Friday, June 13, 2008

John Phillips Review in Art Forum

John Phillips at Tony Wight Gallery, Artforum, Summer 2008

The coupling of clear form with an at times confused figure-ground relationship is a hallmark of John Phillips' oils. In this recent exhibition of nine new works, the artist's newly introduced battle was between cranked-up color and striations of gray, with the latter poised to triumph at every turn. Phillips' precise positioning of circles, ovals, and stripes suggests the use of a computer to sketch out pattern and color prior to painting. Still, the edges of forms, while clean and purposely plotted, are hardly perfect, their wavering lines exposing a comfort with the unaided hand's limitations.

The best works in the show have a vibrant visuality. They are crafted with thick paint that keeps the eye moving from oval to ground to oval, seeking respite in canvases never quite large enough to allow for it. The color is artificial and opaque, parsed out in hand-plotted compositions that discard the claustrophobia of Op art. The buzz is there, but not the paranoia. In the best moments--the synchopated pinks of Fats Domingo, 2007, the tight rhythmic bars of Hey Joe (Albers), 2007, or the powder-blue ground and gray martini olives of Untitled, 2008--the hand serves to moderate slickness with crooked geometry.



Despite their visual pop, the attitude of these paintings is wry and dry, reflecting a long-rehearsed deadpan stance crucial to this particular stand-up routine's success. One might characterize the works as formalist Borscht-Belt abstractions. This is most readily seen in Untitled (Puppy), 2006, a large painting in which the elegant ovals coalesce into a cartoonish dog face. But despite the self-deprecating humor that lurks in the orbit of the shapes, these painting have serious origins, combining the languages of various geometritic painting styles with specific reverence to John McLaughlin canvases and early Ellsworth Kelly collages. Occasionally, hints of midcentury interior decor or an ornamental motif are also detectable, recalling the interplay between abstraction and decoration rife in early modernism.

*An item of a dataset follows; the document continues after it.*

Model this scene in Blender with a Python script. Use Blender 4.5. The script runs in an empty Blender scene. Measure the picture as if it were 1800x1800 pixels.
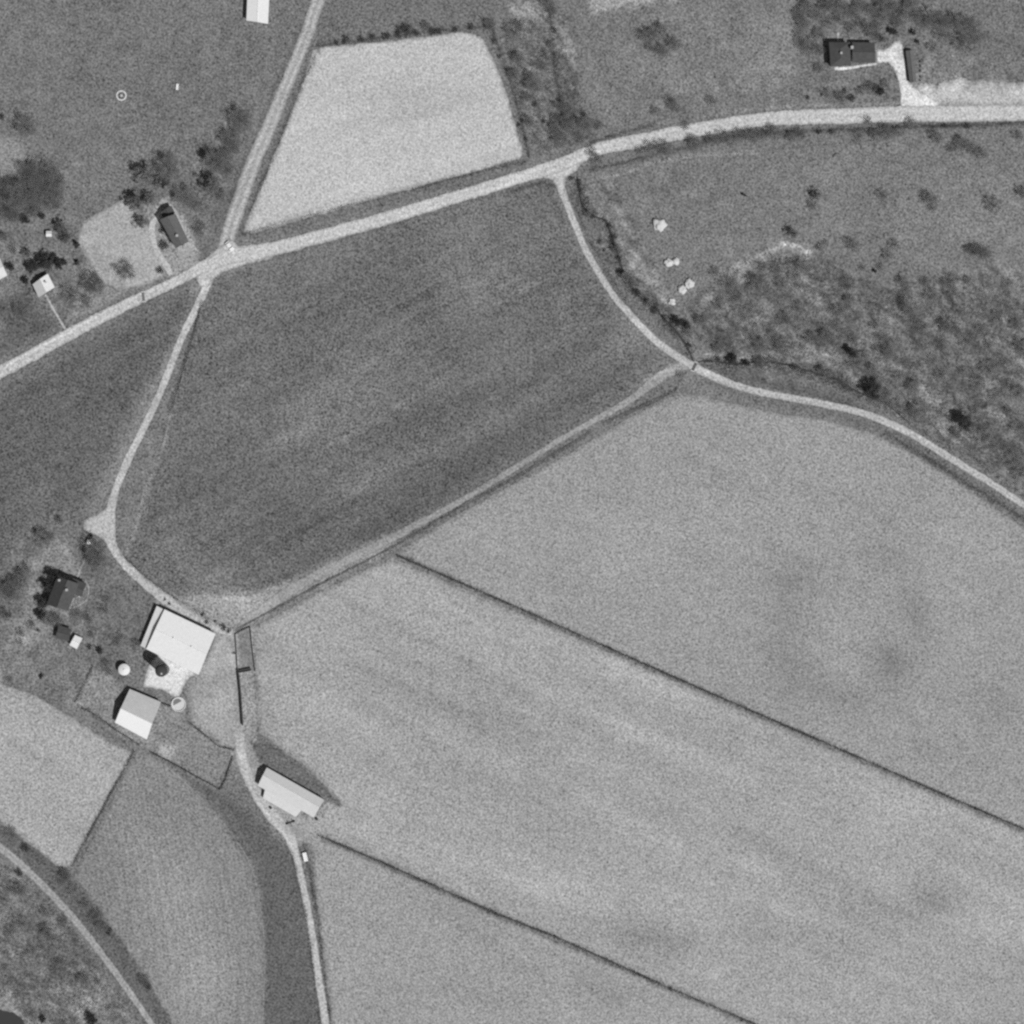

Using an artist's personal obsessions as a point of entry into their work can be a disastrous critical strategy, but Phillips' dedication to music, particularly jump blues, garage rock, and early punk, are regularly alluded to in his work's titles--My Daddy Drives a UFO, 2008, for example, borrows a lyric from the 1970's punk band the Cramps. These music styles share an affinity for quick tempos, earthy lyrics, and simple riffs executed with abandon. They are all rough-hewn and histrionic, pared-down and fast-paced. One couldn't ask for a better summary of Phillips' practice.